So what are some things we can do to make it hurt when studios make choices like this? How do we make the bigwigs fear the cost of making these choices, because now they clearly do not at all?
I want to open the floor for some creative thinking here. In the comments below, please leave your ideas on what we can do to create some real counter-pressure on the studio here. Let’s exact a real price for decisions like this. If you don’t want to leave them in the comments, send them to me at richard@theankler.com. Next week, I’ll feature some of the best, and more importantly, the most achievable. We have to move mountains here. Let’s save the pie-in-the-sky fantasies for another day.
This all happens, of course, just minutes after the news of the would-be Paramount/Warners merger and the prospective death of another studio. This move probably would have been unthinkable and impossible at any other time. Today, they barely bother to defend it. The attitude is: We’ve got the clout to do it. Try and stop us.

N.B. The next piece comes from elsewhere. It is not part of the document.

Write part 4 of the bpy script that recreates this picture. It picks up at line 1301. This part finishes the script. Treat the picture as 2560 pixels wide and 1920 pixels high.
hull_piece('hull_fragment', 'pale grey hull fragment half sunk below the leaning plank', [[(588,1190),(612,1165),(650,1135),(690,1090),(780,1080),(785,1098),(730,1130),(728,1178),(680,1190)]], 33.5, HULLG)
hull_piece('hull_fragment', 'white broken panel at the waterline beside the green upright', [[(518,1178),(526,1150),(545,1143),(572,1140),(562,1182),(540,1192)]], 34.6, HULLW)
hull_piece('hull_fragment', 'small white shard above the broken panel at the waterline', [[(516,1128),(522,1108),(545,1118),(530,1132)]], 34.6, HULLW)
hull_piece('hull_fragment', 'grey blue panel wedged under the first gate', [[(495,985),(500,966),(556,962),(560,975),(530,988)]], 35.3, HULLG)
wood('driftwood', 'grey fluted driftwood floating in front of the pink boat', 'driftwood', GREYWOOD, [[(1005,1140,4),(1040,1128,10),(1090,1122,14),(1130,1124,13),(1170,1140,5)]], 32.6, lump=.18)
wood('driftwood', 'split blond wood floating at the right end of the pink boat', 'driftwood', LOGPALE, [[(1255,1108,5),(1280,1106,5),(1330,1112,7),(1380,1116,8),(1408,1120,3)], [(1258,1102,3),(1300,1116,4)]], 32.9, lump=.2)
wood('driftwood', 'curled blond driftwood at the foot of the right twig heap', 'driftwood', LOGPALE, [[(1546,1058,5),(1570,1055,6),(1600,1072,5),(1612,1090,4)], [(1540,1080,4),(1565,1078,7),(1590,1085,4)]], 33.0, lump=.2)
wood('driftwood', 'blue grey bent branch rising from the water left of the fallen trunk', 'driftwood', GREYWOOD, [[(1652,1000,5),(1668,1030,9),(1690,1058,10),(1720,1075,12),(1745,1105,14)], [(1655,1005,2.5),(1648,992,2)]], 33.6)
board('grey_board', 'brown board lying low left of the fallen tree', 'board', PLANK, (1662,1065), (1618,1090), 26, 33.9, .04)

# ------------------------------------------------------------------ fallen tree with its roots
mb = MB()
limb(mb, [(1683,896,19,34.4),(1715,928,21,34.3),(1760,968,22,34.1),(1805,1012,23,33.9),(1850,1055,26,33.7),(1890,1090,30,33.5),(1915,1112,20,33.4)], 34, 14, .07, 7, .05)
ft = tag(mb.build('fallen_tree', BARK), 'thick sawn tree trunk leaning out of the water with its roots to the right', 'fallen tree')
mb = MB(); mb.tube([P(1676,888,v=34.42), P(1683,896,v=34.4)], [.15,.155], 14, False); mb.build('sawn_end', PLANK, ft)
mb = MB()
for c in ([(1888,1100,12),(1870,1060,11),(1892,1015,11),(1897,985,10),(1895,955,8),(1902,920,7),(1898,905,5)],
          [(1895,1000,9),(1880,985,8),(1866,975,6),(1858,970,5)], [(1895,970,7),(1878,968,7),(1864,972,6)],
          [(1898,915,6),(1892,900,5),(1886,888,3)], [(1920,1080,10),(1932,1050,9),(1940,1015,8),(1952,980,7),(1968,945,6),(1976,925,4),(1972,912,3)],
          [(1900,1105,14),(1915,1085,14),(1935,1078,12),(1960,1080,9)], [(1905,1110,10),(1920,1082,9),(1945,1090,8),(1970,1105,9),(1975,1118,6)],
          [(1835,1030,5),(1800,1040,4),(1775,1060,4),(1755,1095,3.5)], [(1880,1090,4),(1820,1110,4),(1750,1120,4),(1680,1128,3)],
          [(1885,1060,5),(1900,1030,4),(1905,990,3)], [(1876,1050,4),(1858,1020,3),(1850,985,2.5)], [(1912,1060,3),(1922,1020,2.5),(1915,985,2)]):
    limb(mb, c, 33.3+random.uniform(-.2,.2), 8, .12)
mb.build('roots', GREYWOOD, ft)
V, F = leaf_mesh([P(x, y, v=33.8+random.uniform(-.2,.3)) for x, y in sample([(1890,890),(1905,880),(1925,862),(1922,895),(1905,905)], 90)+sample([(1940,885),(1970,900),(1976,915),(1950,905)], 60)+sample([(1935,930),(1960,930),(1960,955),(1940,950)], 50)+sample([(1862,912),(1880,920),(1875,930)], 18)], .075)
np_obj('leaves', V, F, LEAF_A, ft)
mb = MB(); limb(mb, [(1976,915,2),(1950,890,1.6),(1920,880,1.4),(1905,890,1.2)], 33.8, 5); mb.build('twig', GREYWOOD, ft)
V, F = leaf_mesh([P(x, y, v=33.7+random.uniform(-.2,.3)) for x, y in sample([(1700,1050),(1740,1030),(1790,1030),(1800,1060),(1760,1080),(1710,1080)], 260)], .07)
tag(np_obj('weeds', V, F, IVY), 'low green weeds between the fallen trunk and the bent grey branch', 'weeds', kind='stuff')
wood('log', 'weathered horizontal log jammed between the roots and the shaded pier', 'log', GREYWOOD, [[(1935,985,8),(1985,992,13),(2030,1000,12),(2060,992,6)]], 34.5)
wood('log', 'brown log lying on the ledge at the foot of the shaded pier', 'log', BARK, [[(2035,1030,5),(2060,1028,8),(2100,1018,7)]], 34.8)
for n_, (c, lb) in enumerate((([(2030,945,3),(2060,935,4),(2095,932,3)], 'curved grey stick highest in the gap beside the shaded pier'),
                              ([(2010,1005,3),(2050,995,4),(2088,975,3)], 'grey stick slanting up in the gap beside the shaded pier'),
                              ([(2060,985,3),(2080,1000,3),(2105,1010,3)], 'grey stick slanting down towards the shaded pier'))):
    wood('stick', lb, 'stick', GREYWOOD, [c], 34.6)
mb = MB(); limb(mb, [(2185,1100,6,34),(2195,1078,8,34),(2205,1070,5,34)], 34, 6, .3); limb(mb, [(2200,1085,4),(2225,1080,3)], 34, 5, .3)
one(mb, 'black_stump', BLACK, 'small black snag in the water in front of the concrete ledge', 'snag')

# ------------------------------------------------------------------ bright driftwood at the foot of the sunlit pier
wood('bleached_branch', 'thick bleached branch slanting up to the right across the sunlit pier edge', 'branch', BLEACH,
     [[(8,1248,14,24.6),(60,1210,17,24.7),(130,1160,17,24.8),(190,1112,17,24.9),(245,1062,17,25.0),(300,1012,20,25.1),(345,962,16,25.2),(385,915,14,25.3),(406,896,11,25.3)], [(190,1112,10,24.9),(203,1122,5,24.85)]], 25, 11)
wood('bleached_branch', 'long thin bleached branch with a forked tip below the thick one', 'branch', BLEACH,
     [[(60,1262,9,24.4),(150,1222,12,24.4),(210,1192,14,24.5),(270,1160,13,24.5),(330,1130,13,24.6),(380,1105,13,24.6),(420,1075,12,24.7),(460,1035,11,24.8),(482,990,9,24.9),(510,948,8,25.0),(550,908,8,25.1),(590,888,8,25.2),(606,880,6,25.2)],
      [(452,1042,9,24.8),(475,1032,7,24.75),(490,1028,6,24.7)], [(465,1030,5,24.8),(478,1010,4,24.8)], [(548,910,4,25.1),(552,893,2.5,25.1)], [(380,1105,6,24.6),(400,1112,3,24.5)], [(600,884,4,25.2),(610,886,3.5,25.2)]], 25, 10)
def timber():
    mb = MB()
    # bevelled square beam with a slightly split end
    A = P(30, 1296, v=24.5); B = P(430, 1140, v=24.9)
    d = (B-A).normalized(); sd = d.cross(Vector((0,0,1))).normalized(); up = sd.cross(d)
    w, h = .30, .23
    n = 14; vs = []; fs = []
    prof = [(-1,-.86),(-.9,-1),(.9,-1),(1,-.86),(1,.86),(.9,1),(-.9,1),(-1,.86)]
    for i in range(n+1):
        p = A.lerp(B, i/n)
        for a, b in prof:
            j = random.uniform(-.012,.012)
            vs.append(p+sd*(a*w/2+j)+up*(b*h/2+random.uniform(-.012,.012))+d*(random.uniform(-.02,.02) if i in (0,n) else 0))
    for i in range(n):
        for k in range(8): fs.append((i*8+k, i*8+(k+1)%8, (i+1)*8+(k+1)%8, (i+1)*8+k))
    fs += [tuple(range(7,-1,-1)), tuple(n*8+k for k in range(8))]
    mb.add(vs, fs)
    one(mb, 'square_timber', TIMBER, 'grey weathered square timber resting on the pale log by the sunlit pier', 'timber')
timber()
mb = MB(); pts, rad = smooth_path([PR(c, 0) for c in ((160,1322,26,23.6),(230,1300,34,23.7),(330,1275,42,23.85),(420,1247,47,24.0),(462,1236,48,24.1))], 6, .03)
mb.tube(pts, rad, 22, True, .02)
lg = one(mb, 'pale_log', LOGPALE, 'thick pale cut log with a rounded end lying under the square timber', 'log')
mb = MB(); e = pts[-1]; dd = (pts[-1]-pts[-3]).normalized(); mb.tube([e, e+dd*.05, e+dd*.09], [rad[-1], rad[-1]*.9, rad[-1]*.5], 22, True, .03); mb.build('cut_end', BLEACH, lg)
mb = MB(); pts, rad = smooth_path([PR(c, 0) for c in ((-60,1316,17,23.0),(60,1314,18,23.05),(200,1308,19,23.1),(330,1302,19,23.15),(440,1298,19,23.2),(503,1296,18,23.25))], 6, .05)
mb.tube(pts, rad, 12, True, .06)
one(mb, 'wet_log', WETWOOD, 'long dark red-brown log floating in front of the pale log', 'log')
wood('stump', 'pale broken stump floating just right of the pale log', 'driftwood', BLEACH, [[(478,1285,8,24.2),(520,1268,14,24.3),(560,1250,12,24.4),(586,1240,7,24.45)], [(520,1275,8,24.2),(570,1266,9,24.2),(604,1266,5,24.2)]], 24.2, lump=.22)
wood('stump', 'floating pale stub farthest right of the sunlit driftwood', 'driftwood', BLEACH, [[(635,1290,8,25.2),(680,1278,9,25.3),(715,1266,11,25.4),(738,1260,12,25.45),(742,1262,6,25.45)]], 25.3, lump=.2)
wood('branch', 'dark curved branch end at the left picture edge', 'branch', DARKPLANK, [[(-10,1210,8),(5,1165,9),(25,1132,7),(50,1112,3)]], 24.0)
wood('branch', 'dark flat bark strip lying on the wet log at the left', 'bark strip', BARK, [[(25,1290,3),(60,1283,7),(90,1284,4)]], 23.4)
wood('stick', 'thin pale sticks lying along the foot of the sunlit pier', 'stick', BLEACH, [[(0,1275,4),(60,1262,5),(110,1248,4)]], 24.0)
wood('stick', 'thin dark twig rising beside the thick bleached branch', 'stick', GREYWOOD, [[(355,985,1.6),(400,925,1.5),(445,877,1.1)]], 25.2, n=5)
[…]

The fact is, we’ve become a vassal state of Silicon Valley at this point (something made clear by the results of Sunday’s Emmy Awards, which The Studio dominated). Of the cameras rolling today, I’m going to make a wild, but I think fairly accurate guess that 70 percent of them are paid for by the techies — Netflix, Amazon, Apple and now Ellison/Oracle. That number will go up if the deal happens.
The romantic memories of “Lefties run Hollywood” are far in the rear-view mirror. We’re run by the tech world now. Even the remaining companies that technically are independent — Comcast, Disney and Sony — are hemmed in and outgunned by the tech entities, and have to be thinking about how they are going to compete with them in the long term.
And the tech world isn’t just tolerating all that Trump is doing. They are cheering every step of the way.
Bottom line: This has been the year I finally accepted that the studios are not going to save us. And by “save us,” I mean find a path forward through the nihilist, unsustainable vortex that’s been swallowing us for a decade now.
A solution, if there’s going to be one, is going to have to come from outside the system. The studios are not going to be our saviors. So let’s get going and build a new ecosystem. Mr. Kimmel, you have the floor.
Standing Up & Fighting Back
I don’t usually like to go crazy with adding the social media voices, because this is my damn column after all. Why should I share it with them? But today, this is about all of us standing together and saying “NO” with one voice. I think Marc Maron put this very plainly and clearly. Listen to what he has to say here. I don’t think he’s getting carried away. I believe this is precisely on the nose:
All these people don’t remotely need the money. Everyone running this place could retire tomorrow and live lives where they never have to experience the horrors of economy class travel ever again. I won’t recite their salaries today, but each of them made more in this terrible year than almost anyone else will make in their entire lives.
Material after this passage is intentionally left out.